Общая формула дает ответ: надежда покоится на том, что истина, добро и красота глубоко родственны «по существу дела», они растут из одного корня, питаются одними соками. Поэтому, как бы далеко ни разошлись ветви в своем росте, они всегда останутся ветвями одного дерева. Поэтому они «внутренне» не могут быть враждебны друг другу, хотя бы «внешне» дело и выглядело именно так. Ведь бывают же дурные отношения между сыновьями одной матери, что, однако, не является доводом в пользу склочных отношений в семье, а тем более — всеобщим законом развития взаимоотношений между братьями… Печальные исключения не могут опрокинуть всеобщий закон. Мало ли что бывает в ненормальных условиях.
А если ненормальные условия становятся нормой? На что годится тогда общая формула, предполагающая именно «идеально-нормальные» условия своей применимости? Бессильным пожеланием? Лицемерной фразой? Чисто грамматическим сочетанием слов?
И с этим невозможно спорить.
Как же быть? Может быть, просто выбросить исходную общую формулу как пустую фразу, для древности простительную в силу наивности этой древности, а в наши дни — нетерпимую и фальшивую, поскольку мы уже не столь наивны?
Попробуем. Но тогда мы автоматически лишим себя права на теоретический подход к вопросу о взаимоотношении трех указанных понятий. [301]
Тогда это понятия разные, и только. Такие же разные, как «красная свекловица», «нотариальная пошлина» и «музыка». Как «химическая валентность», «бузина в огороде» и «фунт стерлингов». Понятия, выражающие абсолютно разнородные вещи.

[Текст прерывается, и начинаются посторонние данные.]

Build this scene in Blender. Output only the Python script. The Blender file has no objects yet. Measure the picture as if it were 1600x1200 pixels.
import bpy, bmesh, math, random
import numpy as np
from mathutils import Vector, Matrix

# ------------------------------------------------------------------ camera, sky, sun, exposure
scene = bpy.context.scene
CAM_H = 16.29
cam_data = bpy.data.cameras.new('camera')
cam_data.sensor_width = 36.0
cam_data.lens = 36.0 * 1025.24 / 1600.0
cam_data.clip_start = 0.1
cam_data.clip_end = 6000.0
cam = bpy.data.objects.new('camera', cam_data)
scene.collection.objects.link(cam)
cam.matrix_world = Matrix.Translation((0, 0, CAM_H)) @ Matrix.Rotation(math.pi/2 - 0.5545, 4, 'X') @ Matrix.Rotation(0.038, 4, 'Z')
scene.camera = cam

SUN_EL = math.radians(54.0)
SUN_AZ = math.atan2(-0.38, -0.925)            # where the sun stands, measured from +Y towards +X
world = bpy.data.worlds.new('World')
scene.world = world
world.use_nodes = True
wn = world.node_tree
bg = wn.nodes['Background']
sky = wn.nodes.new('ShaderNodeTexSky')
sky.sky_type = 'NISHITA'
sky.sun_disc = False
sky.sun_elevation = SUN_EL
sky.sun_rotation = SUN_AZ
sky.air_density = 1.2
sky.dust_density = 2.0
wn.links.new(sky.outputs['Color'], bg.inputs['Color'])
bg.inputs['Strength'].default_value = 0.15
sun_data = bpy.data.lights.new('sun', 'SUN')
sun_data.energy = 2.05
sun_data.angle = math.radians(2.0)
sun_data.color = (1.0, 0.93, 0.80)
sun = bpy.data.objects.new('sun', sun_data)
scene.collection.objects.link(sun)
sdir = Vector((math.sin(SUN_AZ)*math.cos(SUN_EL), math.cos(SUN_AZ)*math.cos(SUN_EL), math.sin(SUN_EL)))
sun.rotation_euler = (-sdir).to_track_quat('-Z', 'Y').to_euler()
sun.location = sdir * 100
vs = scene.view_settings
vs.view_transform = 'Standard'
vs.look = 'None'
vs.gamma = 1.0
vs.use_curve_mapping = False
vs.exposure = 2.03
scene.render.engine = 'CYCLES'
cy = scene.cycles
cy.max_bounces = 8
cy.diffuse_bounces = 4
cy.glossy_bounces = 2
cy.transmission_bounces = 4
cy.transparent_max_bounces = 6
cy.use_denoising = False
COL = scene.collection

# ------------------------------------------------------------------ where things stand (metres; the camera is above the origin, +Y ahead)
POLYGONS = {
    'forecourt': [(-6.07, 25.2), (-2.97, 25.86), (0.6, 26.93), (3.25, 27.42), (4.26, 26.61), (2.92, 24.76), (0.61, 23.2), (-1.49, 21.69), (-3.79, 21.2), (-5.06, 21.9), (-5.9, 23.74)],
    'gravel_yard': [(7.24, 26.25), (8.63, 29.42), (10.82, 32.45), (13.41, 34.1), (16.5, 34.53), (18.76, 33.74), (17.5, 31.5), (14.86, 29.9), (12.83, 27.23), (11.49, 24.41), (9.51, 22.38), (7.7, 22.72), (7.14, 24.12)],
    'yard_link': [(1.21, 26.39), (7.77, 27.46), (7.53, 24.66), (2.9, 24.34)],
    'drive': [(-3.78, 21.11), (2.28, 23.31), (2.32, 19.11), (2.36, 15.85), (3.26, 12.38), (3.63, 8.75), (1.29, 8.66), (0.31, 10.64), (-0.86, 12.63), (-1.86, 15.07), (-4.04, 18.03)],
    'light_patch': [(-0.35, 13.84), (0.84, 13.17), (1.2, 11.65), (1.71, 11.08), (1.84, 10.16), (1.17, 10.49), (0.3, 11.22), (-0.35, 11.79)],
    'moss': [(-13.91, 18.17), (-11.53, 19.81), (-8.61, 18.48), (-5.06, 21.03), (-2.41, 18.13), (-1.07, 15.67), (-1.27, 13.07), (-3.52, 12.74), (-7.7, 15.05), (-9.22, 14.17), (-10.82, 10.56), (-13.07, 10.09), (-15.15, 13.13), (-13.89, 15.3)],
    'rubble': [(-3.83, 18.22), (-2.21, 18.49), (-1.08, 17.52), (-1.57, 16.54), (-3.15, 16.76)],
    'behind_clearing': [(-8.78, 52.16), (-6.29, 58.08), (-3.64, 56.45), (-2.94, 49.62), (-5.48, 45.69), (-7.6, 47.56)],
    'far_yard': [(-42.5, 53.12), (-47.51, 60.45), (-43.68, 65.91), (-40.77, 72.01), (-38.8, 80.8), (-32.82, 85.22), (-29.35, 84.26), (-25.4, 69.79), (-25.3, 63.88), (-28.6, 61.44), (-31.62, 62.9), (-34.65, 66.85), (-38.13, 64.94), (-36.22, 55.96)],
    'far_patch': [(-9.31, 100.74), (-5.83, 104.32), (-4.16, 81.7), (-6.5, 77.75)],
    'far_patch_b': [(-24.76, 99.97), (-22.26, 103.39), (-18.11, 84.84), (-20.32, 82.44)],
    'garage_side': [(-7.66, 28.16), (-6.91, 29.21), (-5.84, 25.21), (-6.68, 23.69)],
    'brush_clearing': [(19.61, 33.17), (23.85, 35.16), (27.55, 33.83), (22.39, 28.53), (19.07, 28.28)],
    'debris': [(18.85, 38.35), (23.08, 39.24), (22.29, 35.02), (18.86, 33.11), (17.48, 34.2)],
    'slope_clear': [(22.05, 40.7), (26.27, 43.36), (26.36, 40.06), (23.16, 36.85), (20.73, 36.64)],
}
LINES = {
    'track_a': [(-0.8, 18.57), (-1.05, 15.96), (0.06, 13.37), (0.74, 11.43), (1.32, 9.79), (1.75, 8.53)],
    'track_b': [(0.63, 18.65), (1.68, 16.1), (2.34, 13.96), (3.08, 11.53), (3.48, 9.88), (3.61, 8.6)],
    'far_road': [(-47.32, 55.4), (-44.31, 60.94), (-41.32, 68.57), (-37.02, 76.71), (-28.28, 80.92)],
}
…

Тогда никакой сколько-нибудь прочной логической связи между ними установить нельзя.
Ибо логическая связь возможна лишь между понятиями одного рода. Между понятиями, отражающими явления одного порядка, между «внутренне связанными» явлениями, между модусами одной субстанции, если выразиться на языке философии.
Нет этого «общего», не можете его установить? Тогда бросьте надежду на теоретическое выяснение сути дела. И не пишите статей на эту тему.
Тогда скажите: «истина», «добро» и «красота» — это изначально не имеющие между собой абсолютно ничего общего словечки, соответственно — изначально не имеющие между собой ничего общего категории явлений, как, например, «интеграл» с «попугаем». И дело с концом.